My Approach

mel in action

I believe in fusion. All communication is interlinked: voice, movement and thought. We do not separate these out in life and I don’t believe we should when performing or presenting.

My work as a voice coach, actor, acting teacher, writer and director has allowed me to learn and understand the depth of the interconnected nature of all human expression.

When I teach acting for screen, my approach is new and different. Some coaches teach rehearsal processes, others screen technique. But I believe both are fundamentally important for the actor. I teach both. I am also one of the few coaches to use camera and monitor during workshops. In this way, the private rehearsal work leads to the only ultimate ‘reality’ of the work: what ends up on the screen. The camera does not see in the same way as the eye. So, in training, it is vital for the actor to see the results of the work on the screen.
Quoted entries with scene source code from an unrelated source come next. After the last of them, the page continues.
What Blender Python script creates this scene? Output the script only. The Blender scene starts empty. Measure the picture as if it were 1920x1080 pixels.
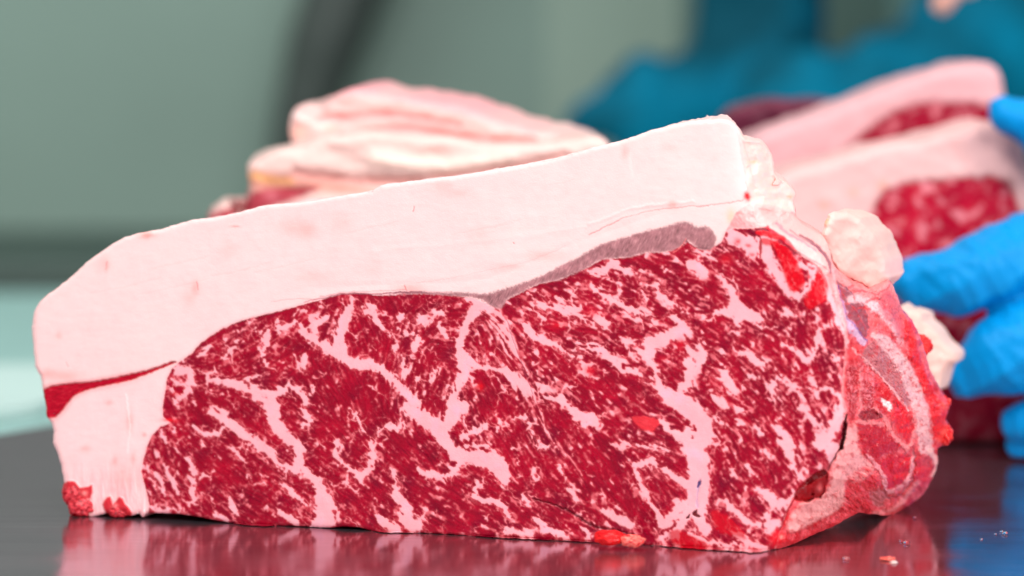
import bpy, math
import numpy as np
from mathutils import Vector, Matrix

# ================================================================= camera, world, lights
SC = bpy.context.scene
COL = SC.collection
S0 = 0.0002           # metres per design unit at 1.5 m
H = 1035 * S0         # the lens is this far above the table top (z = 0)

def at(px, py, d):
    """design coordinates (1920 wide) at distance d -> a point of the place"""
    return Vector(((px - 960) * S0 * d / 1.5, d, H - py * S0 * d / 1.5))

cam_d = bpy.data.cameras.new('camera'); cam = bpy.data.objects.new('camera', cam_d); COL.objects.link(cam)
cam.location = (0, 0, H); cam.rotation_euler = (math.pi / 2, 0, 0)
cam_d.sensor_width = 36; cam_d.lens = 36 * 1.5 / (1920 * S0)
cam_d.shift_y = -540 / 1920
cam_d.clip_start = .05; cam_d.clip_end = 50
cam_d.dof.use_dof = True; cam_d.dof.focus_distance = 1.545; cam_d.dof.aperture_fstop = 5.6
SC.camera = cam
SC.view_settings.view_transform = 'Standard'; SC.view_settings.look = 'None'
SC.view_settings.exposure = .08; SC.view_settings.gamma = 1

W = bpy.data.worlds.new('World'); SC.world = W; W.use_nodes = True
W.node_tree.nodes['Background'].inputs[0].default_value = (.80, .80, .82, 1)
W.node_tree.nodes['Background'].inputs[1].default_value = .42

def area(name, loc, target, size, power, colour, sy=None):
    l = bpy.data.lights.new(name, 'AREA'); l.energy = power; l.size = size; l.color = colour
    if sy: l.shape = 'RECTANGLE'; l.size_y = sy
    o = bpy.data.objects.new(name, l); COL.objects.link(o); o.location = loc
    o.rotation_euler = (Vector(target) - Vector(loc)).to_track_quat('-Z', 'Y').to_euler()
    return o
area('ceiling_lamp', (-.35, .75, 1.35), (0, 1.55, .05), .75, 21, (1, .985, .975))
area('ceiling_lamp_far', (.5, 1.9, 1.7), (.1, 1.75, 0), .7, 5, (.97, .99, 1))
area('front_lamp', (.55, .15, .9), (.05, 1.55, .05), .5, 9.5, (1, .985, .97))
area('end_fill', (1.05, .95, .55), (.14, 1.6, .08), 0.4, 8, (1, .985, .97))  # unseen light added to brighten the cut end
area('glint_light', (-.70, .80, .36), (0, 1.55, .05), .03, .7, (1, 1, 1))  # added light, placed to raise wet glints on the lean
area('glint_light_right', (.42, .5, .75), (.05, 1.55, .05), .04, 1.4, (1, 1, 1))  # second light added for glints on the wet meat
area('wall_lamp', (-.6, 2.6, 1.6), (-.3, 3.7, .2), .8, 12.5, (.93, 1, .97))

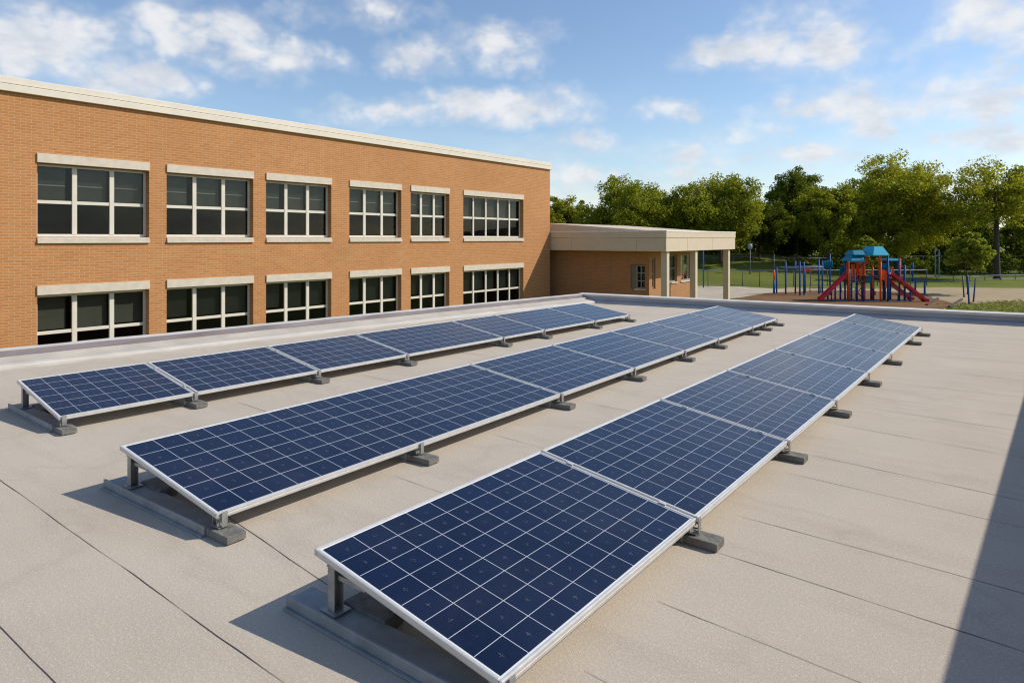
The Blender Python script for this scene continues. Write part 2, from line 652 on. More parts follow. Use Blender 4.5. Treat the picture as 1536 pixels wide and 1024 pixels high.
def sheet(name, poly, z, mat):
    mb = MB()
    vs = [mb.bm.verts.new((p[0], p[1], z)) for p in poly]
    f = mb.bm.faces.new(vs)
    bmesh.ops.triangulate(mb.bm, faces=[f])
    o = mb.build(name, mat)
    for p in o.data.polygons:
        if p.normal.z < 0:
            p.flip()
    return tag(o, kind='structure')


mb = MB()
S = 3000
mb.quad([(-S, -S, GZ), (S, -S, GZ), (S, S, GZ), (-S, S, GZ)])
tag(mb.build('ground', M_GRASS), kind='structure')


def gpx(px, py):
    p = gp(px, py, GZ)
    return (p.x, p.y)


# paved area by the covered entrance
sheet('concrete_pad', polyline_jitter([gpx(900, 470), gpx(935, 432), gpx(1020, 428.5), gpx(1110, 430), gpx(1185, 435), gpx(1150, 442), gpx(1060, 452), gpx(1000, 475)], 3, .06, 1), GZ + .02, M_CONC)
sheet('play_ground_mulch', polyline_jitter([gpx(1085, 450), gpx(1150, 440), gpx(1220, 436.5), gpx(1300, 436), gpx(1380, 440), gpx(1400, 448), gpx(1430, 456), gpx(1400, 470), gpx(1250, 472), gpx(1120, 466)], 1.2, .25, 2), GZ + .03, M_MULCH)
sheet('worn_path', polyline_jitter([gpx(1130, 439), gpx(1180, 431), gpx(1240, 433), gpx(1330, 433), gpx(1420, 431), gpx(1600, 433), gpx(1620, 447), gpx(1520, 452), gpx(1440, 456), gpx(1390, 470), gpx(1290, 460), gpx(1180, 446)], 1.2, .3, 3), GZ + .012, M_SAND)

# grassy rise beyond the fence
mb = MB()
rows = []
for d, h in ((66, .0), (74, .55), (84, 1.5), (95, 2.3), (112, 2.6), (150, 0)):
    row = []
    for k in range(25):
        px = 700 + k * 28
        e = max(0, min(1, (1330 - px) / 190)) * max(0, min(1, (px - 690) / 90))
        e = e * e * (3 - 2 * e)
        row.append(mb.bm.verts.new(at(px, d, GZ - .03 + h * e + (.12 * math.sin(px * .05 + d) * e))))
    rows.append(row)
for a, b in zip(rows, rows[1:]):
    for k in range(24):
        mb.bm.faces.new((a[k], a[k + 1], b[k + 1], b[k]))
tag(mb.build('grass_bank', M_GRASS, smooth=True), kind='structure')

# ------------------------------------------------------------------ low building we stand on
annex = thing('flat_roofed_building', (-4, 5, GZ), 0,
              'low building whose flat beige membrane roof carries the solar panels', 'building')


def loc(o):
    """keep world coordinates of a mesh parented to the thing at its base"""
    o.matrix_parent_inverse = Matrix.Translation(-Vector(o.parent.location)) if o.parent.rotation_euler.z == 0 else o.parent.matrix_basis.inverted()
    return o


def LX(y):      # inner foot of the left parapet
    return -9.83 + (y - 2.7) * .1127


def FY(x):      # inner foot of the far parapet
    return 14.5 + (x + 8.5) * .105


def SX(y):      # inner face of the tall wall on the right, out of view
    return .88 + min(y, 9.9) * .0385


YB = -6.0
corner_l = (LX(14.45), 14.45)
mb = MB()
mb.prism([(LX(YB), YB), (SX(YB), YB), (SX(9.9), 9.9), (SX(15.5), FY(SX(15.5))), corner_l], -.25, 0)
mb.mi = 1
rnd = random.Random(5)


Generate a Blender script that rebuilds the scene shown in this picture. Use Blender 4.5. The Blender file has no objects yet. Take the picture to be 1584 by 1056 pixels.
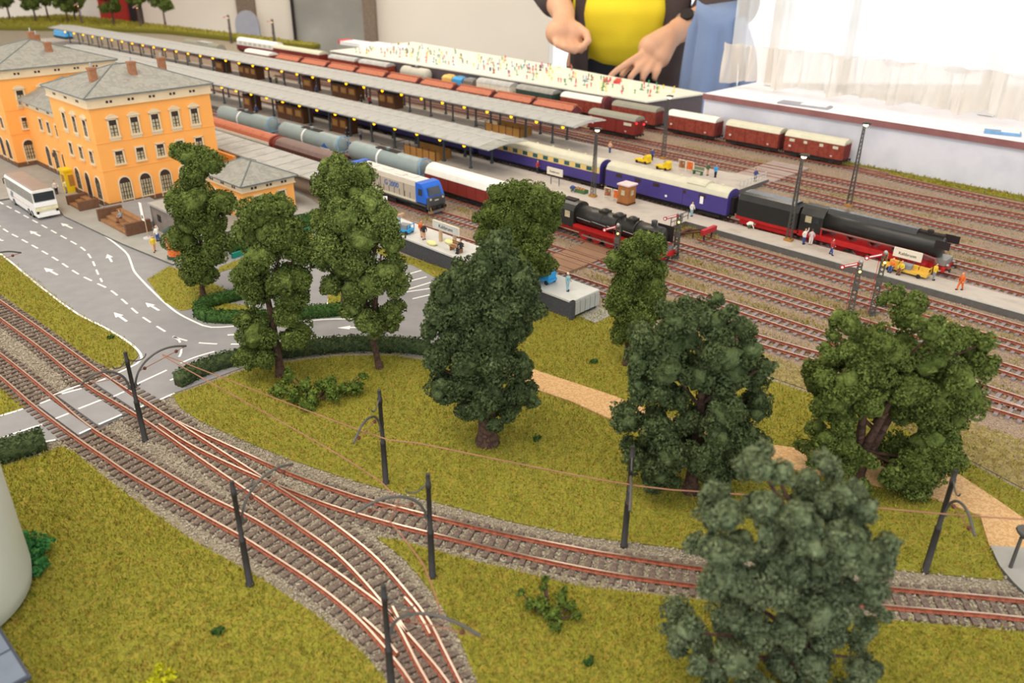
import bpy, bmesh, math, random
import numpy as np
from mathutils import Vector, Matrix
U = 0.01            # the scene is in metres at the layout's real size; the numbers below are centimetres
PI = math.pi
rnd = random.Random(7)
sc = bpy.context.scene
COL = sc.collection
# ------------------------------------------------------------------ camera
cd = bpy.data.cameras.new('camera'); cam = bpy.data.objects.new('camera', cd); COL.objects.link(cam); sc.camera = cam
cd.sensor_width = 36; cd.lens = 1260 / 1584 * 36; cd.clip_start = 0.02; cd.clip_end = 60
_t, _r = math.radians(26.7), math.radians(0.6)
fw = Vector((0, math.cos(_t), -math.sin(_t))); rt0 = Vector((1, 0, 0)); up0 = rt0.cross(fw)
rt = rt0 * math.cos(_r) + up0 * math.sin(_r); up = rt.cross(fw)
cam.matrix_world = Matrix(((rt.x, up.x, -fw.x, 0), (rt.y, up.y, -fw.y, 0), (rt.z, up.z, -fw.z, 35 * U), (0, 0, 0, 1)))
cd.dof.use_dof = True; cd.dof.focus_distance = 0.72; cd.dof.aperture_fstop = 11
# ------------------------------------------------------------------ daylight and exposure
W = bpy.data.worlds.new('daylight'); sc.world = W; W.use_nodes = True
bg = W.node_tree.nodes['Background']; bg.inputs['Color'].default_value = (0.93, 0.965, 1.0, 1); bg.inputs['Strength'].default_value = 1.7
def area(name, loc, target, size, watts, col):
    l = bpy.data.lights.new(name, 'AREA'); l.shape = 'RECTANGLE'; l.size, l.size_y = size[0] * U, size[1] * U; l.energy = watts; l.color = col
    o = bpy.data.objects.new(name, l); COL.objects.link(o); o.location = Vector(loc) * U
    o.rotation_euler = (Vector(target) - Vector(loc)).to_track_quat('-Z', 'Y').to_euler()
    return o
area('unseen_ceiling_light', (-50, 30, 144), (-20, 60, 0), (150, 50), 17, (1.0, 0.88, 0.72))
area('unseen_ceiling_light', (-60, 250, 144), (-50, 260, 0), (170, 50), 20, (1.0, 0.9, 0.76))  # unseen light added deep in the room to brighten the back wall
sc.cycles.max_bounces = 6; sc.cycles.diffuse_bounces = 3; sc.cycles.glossy_bounces = 3; sc.cycles.transparent_max_bounces = 8
vs = sc.view_settings; vs.view_transform = 'Standard'; vs.look = 'None'; vs.exposure = 0.25; vs.gamma = 1; vs.use_curve_mapping = False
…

In film and television, there is no audience at the moment of acting. We have to find a child-like joy in the ‘game’ of true make-believe. It is an imagined ‘life’. We have to interact truthfully with our fellow actors and the environment. We cannot ‘show’ or ‘share’ or ‘explain’. We need to trust that the camera will see every thought. That thinking and reacting truthfully is enough.

Yet in spite of all the demands made by this medium, there is rarely any rehearsal An actor has to arrive on set fully prepared, with specific pictures in their head of every place and person mentioned, knowing their needs and how important they are. Actors need a clear understanding of the differences between themselves and the role so they can work on the part. But without ever losing their unique selves! The role is you –  ‘as if…’

But screen actors have to do all their private preparation having made no decisions about ‘how’ they will play.  For, unlike theatre, they may not have met their fellow actors, talked in depth to the director or even seen the set. This needs a very particular kind of private preparatory rehearsal.

The call ‘Action’, or the sight of an audience, makes every defence mechanism jump into the way of the actor or presenter: breath locks, mouth dries, brain blanks and life freezes. Your body wants you to survive the danger – not to act or present. How do we harness this marvellous energy? Make it work for us, not against us?

Over a lifetime, I have amassed many, many solutions, resources, games, manoeuvres and tips to solve these marvellous conundrums. These include breathing and vocal work, improvisations, physical metaphors, confidence boosters, releasing games, ‘psychological gesture’ work, triggers, masks, posture and physiological techniques.

Every actor, every role and every film is different. And I seek, each time, to find the special keys to unlock the problem for each specific person, situation and circumstance; for each text, genre and medium.